Below are entries. Pull out all lines containing "this".

** begin Input rows **

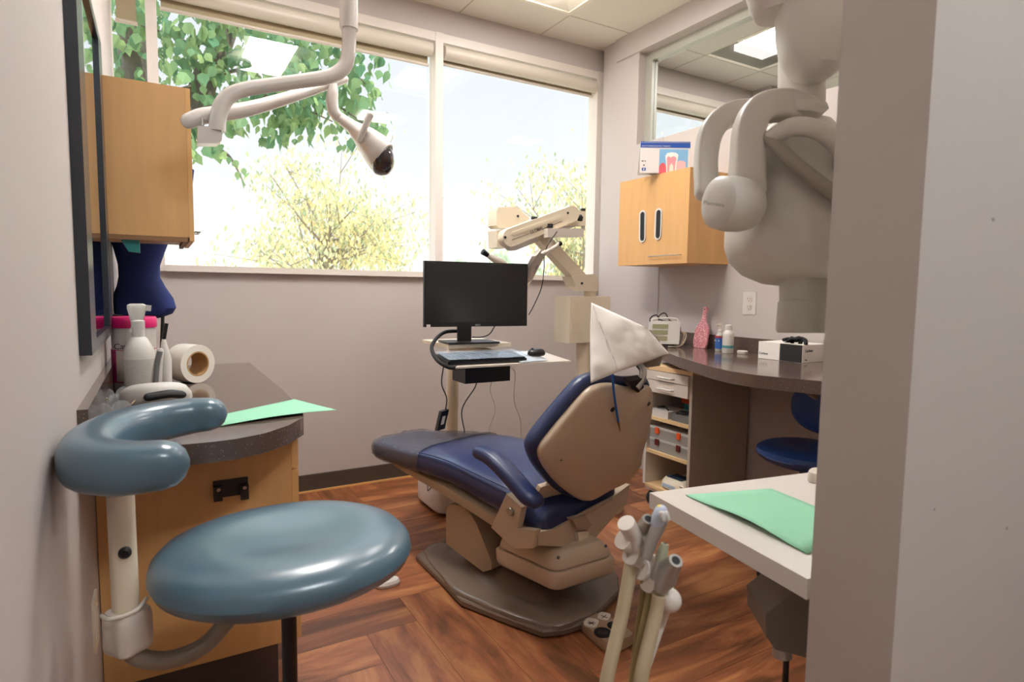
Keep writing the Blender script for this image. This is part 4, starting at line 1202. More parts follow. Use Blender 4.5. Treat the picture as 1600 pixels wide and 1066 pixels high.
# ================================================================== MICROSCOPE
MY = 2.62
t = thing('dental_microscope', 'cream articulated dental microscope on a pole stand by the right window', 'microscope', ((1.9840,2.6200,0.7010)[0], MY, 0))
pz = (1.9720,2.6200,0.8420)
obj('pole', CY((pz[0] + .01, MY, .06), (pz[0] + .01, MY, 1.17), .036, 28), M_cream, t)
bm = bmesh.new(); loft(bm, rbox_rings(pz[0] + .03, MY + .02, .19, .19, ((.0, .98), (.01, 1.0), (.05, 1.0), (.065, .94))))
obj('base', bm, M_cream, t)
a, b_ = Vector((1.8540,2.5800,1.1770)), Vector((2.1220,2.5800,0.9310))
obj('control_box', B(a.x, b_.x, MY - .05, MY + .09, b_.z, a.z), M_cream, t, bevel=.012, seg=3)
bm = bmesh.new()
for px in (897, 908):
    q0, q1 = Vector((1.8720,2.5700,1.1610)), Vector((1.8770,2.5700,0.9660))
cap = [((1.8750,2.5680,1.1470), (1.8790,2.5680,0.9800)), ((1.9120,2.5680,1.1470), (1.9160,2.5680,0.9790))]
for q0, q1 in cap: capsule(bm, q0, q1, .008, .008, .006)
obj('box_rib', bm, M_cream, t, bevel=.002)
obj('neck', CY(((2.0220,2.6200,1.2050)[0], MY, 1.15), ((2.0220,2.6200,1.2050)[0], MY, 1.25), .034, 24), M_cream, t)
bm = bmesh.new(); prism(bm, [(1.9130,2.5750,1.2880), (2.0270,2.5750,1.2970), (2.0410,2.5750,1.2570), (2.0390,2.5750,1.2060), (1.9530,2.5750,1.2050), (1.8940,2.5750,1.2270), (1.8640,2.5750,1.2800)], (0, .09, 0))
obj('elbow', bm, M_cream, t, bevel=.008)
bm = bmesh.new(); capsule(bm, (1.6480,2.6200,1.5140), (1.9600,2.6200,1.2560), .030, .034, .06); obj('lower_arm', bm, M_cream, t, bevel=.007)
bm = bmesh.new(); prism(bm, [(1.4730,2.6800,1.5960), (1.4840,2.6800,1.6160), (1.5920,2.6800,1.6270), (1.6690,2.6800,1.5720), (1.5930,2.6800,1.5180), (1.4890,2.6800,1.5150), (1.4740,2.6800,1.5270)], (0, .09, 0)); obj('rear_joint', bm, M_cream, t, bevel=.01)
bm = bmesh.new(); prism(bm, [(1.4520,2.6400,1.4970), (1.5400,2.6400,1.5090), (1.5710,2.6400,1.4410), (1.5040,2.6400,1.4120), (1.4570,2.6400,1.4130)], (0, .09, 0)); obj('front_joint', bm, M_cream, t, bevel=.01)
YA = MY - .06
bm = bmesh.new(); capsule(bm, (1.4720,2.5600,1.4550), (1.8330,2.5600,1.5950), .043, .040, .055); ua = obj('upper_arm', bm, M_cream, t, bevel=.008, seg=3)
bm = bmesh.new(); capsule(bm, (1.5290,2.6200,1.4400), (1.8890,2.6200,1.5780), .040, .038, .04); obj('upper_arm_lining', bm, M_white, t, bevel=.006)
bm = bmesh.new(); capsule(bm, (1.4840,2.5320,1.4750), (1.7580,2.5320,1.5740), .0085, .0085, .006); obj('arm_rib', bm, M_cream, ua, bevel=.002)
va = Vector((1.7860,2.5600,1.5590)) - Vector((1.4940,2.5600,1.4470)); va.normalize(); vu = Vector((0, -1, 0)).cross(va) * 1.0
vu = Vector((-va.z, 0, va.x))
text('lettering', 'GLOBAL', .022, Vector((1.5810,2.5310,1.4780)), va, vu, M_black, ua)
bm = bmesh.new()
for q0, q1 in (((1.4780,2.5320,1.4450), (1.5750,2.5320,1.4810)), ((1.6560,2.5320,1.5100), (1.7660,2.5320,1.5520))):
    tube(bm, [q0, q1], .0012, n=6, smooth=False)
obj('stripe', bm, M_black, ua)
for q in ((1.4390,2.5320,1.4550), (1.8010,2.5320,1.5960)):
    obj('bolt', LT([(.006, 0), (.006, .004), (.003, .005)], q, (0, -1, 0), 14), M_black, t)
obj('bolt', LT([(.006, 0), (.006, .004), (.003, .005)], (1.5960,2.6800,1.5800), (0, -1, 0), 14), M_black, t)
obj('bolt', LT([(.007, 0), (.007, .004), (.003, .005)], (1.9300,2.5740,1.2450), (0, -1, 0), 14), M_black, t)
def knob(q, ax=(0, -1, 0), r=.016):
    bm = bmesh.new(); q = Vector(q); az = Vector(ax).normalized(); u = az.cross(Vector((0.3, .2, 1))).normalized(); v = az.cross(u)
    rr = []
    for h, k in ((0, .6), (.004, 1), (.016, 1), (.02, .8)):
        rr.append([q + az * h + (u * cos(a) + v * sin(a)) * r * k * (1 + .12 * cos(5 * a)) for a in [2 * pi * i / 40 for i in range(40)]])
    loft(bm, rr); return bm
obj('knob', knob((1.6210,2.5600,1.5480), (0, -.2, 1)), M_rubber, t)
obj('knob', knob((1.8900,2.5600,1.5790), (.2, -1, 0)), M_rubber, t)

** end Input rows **
** begin Input rows **

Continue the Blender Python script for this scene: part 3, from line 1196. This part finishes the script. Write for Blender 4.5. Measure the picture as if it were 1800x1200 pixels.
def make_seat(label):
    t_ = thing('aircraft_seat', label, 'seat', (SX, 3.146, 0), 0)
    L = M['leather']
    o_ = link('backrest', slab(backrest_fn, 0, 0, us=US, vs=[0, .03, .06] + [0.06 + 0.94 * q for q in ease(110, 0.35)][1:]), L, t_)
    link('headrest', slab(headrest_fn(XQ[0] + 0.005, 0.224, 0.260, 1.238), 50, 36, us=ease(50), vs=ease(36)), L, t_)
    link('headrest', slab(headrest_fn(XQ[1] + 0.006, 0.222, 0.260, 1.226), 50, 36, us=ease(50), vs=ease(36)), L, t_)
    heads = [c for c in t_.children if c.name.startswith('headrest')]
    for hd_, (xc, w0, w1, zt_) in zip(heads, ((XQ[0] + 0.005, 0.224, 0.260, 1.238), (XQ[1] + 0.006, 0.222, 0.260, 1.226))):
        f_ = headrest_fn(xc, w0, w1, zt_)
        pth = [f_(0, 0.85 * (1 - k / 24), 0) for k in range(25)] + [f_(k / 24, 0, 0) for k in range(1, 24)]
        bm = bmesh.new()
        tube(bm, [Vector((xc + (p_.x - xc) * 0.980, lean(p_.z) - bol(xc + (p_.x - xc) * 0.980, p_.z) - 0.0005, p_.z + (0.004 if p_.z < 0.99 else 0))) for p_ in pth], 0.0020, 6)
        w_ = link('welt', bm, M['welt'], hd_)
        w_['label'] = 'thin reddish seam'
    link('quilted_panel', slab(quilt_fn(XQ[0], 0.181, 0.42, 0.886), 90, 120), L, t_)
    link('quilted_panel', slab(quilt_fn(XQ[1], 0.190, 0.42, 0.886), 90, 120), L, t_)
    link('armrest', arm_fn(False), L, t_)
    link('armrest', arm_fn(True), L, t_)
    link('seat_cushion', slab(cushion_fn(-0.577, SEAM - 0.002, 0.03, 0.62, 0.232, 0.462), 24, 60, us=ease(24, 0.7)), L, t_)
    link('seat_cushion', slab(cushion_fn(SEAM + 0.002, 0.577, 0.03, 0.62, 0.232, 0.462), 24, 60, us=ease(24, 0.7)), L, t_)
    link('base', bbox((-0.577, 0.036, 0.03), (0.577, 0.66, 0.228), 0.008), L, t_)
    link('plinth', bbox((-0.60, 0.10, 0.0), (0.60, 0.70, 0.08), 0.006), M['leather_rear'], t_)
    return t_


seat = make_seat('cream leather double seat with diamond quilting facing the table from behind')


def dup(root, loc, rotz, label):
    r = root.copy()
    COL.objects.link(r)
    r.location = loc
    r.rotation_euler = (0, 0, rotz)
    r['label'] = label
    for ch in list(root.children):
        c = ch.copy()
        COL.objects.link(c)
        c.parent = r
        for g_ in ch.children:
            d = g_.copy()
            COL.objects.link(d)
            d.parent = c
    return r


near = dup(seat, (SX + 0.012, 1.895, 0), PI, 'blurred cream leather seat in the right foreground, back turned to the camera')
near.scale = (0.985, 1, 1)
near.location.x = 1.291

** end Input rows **
** begin Input rows **

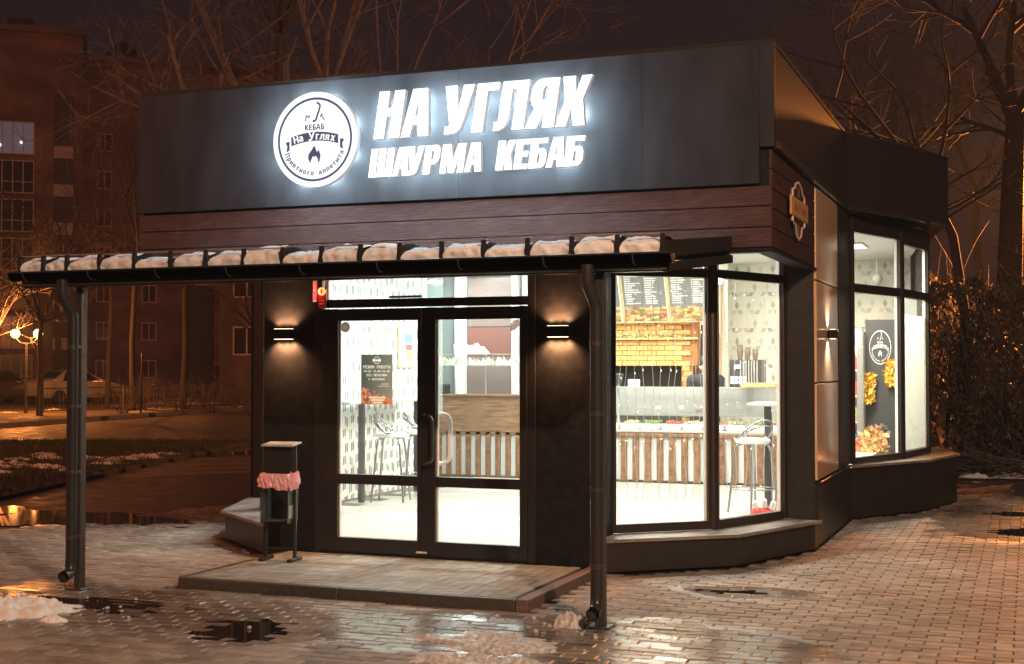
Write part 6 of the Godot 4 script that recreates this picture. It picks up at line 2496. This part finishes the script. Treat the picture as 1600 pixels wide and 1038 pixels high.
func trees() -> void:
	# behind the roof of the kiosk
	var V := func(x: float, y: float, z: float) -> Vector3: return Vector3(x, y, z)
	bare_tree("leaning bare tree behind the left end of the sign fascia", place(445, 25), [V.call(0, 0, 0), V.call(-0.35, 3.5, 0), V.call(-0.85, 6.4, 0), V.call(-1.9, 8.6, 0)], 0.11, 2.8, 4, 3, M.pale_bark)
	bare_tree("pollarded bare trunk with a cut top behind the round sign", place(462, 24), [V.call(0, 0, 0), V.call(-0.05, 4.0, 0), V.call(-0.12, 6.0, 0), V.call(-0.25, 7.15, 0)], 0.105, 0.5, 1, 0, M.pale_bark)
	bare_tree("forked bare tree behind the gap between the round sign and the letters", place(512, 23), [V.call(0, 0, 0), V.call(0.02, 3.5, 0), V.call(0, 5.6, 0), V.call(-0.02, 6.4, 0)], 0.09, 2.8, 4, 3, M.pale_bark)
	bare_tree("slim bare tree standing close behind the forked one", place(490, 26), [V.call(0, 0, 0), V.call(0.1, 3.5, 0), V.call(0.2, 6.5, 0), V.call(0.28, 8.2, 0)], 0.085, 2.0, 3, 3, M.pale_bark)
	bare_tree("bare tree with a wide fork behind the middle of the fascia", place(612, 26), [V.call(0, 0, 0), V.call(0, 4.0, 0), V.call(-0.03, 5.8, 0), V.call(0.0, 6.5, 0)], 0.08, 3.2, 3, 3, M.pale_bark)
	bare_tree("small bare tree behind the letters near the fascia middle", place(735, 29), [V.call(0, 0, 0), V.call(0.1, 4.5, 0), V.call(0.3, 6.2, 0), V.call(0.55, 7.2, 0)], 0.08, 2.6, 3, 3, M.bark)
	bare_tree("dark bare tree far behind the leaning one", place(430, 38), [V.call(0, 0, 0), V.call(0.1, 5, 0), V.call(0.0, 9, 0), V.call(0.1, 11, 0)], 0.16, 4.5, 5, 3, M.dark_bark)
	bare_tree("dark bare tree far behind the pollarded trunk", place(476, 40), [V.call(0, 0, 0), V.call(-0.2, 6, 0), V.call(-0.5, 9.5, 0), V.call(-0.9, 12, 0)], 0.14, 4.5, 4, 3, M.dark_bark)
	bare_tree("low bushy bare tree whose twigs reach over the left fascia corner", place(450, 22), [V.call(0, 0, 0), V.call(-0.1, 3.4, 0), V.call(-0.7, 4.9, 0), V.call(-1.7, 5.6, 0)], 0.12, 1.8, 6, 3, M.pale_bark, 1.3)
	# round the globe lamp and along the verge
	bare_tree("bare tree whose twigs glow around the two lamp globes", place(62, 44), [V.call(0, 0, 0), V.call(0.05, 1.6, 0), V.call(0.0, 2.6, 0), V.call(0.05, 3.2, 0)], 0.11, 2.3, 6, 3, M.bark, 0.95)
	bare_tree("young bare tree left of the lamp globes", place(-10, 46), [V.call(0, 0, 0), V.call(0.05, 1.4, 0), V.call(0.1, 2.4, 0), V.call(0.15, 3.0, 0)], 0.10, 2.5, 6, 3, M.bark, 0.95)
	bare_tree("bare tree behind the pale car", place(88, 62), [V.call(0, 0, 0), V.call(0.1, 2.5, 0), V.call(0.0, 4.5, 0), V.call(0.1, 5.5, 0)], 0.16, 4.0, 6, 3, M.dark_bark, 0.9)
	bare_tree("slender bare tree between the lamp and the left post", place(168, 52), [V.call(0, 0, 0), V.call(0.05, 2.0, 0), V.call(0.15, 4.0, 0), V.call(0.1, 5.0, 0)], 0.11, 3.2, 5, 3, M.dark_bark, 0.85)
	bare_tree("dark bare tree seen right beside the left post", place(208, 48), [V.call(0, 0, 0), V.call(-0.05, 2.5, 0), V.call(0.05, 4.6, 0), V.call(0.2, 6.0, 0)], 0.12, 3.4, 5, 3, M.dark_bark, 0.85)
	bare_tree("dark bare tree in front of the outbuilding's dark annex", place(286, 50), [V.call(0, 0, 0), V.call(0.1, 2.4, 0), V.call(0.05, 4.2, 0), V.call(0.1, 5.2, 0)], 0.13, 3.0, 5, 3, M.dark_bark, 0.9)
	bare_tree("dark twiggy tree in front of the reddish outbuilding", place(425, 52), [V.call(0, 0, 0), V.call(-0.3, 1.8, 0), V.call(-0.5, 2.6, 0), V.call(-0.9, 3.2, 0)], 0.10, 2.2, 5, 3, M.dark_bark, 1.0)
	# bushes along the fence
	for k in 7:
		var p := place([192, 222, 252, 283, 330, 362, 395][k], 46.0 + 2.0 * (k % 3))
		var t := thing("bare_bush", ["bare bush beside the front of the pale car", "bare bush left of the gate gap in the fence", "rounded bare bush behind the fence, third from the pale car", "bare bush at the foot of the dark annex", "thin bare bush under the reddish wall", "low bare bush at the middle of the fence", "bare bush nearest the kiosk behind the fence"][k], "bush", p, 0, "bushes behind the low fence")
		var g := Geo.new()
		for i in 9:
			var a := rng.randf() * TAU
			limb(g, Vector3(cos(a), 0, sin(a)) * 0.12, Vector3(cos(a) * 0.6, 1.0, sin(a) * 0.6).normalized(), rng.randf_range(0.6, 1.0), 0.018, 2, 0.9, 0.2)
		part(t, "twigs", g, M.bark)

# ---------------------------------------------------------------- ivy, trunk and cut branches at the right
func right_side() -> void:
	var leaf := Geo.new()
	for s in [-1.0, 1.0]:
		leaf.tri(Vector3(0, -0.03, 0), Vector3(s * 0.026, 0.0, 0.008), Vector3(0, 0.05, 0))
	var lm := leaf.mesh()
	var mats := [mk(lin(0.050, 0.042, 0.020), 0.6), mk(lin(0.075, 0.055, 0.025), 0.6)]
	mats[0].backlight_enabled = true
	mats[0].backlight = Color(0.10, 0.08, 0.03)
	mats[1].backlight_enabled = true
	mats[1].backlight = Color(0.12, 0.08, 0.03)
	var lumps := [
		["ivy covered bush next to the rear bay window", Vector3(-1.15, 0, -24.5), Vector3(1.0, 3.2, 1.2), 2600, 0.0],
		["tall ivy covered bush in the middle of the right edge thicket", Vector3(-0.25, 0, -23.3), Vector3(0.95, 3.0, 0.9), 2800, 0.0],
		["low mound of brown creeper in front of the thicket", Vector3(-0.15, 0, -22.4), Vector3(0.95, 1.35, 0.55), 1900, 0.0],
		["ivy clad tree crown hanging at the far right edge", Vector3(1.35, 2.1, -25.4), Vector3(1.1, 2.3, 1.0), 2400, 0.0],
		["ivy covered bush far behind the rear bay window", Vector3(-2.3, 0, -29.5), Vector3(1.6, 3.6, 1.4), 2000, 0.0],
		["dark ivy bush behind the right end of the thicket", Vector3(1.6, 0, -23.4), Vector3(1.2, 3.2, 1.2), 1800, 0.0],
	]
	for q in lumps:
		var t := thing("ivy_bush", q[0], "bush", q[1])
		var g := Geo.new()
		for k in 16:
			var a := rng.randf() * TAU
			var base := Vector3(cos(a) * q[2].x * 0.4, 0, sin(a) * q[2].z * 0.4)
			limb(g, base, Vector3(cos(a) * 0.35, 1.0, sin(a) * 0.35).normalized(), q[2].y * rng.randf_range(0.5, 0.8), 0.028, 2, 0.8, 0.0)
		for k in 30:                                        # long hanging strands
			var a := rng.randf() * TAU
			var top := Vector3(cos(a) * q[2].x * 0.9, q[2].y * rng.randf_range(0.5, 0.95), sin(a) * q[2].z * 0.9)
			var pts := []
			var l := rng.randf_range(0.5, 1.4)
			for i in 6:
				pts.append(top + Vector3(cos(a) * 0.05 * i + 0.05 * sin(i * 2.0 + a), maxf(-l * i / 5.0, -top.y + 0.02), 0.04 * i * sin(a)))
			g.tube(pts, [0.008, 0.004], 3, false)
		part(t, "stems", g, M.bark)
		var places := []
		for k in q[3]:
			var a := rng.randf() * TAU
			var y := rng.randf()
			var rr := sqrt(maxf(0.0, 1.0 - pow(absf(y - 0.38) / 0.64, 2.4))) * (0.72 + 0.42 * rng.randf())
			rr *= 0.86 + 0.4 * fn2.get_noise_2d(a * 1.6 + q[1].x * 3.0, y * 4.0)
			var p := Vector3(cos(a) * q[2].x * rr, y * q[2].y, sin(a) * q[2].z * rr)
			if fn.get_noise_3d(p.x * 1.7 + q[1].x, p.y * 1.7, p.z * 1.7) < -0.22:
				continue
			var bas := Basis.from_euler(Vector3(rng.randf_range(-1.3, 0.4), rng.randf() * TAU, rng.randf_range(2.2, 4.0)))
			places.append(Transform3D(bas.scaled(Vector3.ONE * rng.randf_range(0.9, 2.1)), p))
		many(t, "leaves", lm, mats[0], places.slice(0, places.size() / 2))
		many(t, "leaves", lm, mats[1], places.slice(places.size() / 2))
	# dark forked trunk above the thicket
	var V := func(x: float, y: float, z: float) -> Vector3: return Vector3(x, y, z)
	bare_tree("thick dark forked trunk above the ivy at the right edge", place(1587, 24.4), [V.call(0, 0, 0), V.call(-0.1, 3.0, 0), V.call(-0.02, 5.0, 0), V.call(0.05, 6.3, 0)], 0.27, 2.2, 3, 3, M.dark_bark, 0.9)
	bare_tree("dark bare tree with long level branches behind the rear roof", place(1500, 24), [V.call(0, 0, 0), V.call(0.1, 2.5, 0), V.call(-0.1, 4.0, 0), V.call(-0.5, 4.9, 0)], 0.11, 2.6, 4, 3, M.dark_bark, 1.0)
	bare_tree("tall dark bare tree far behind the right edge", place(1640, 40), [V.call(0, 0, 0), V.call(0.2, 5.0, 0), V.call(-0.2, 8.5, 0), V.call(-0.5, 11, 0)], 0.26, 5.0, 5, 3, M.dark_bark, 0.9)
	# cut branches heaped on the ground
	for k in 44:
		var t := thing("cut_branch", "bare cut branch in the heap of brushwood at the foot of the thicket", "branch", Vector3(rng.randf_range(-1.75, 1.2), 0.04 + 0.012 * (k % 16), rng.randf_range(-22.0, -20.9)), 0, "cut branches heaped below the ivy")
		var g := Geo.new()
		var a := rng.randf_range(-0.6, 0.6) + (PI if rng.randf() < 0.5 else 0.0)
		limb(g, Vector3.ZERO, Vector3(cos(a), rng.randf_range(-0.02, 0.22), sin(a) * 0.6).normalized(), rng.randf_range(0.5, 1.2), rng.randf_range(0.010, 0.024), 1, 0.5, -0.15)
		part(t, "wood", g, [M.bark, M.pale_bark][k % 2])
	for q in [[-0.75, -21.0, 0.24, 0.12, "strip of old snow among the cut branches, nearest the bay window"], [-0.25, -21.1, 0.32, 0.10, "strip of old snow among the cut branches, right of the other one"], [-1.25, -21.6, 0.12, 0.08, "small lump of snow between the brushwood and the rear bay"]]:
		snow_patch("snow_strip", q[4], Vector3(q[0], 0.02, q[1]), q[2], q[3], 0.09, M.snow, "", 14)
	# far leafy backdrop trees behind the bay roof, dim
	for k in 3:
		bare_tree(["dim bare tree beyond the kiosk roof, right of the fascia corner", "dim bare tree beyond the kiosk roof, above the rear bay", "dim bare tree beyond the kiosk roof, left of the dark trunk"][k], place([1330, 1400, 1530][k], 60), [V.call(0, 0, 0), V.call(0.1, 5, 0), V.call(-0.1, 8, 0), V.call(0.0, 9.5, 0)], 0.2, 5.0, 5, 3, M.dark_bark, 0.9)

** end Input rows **

> Task answer
Keep writing the Blender script for this image. This is part 4, starting at line 1202. More parts follow. Use Blender 4.5. Treat the picture as 1600 pixels wide and 1066 pixels high.
Continue the Blender Python script for this scene: part 3, from line 1196. This part finishes the script. Write for Blender 4.5. Measure the picture as if it were 1800x1200 pixels.
Write part 6 of the Godot 4 script that recreates this picture. It picks up at line 2496. This part finishes the script. Treat the picture as 1600 pixels wide and 1038 pixels high.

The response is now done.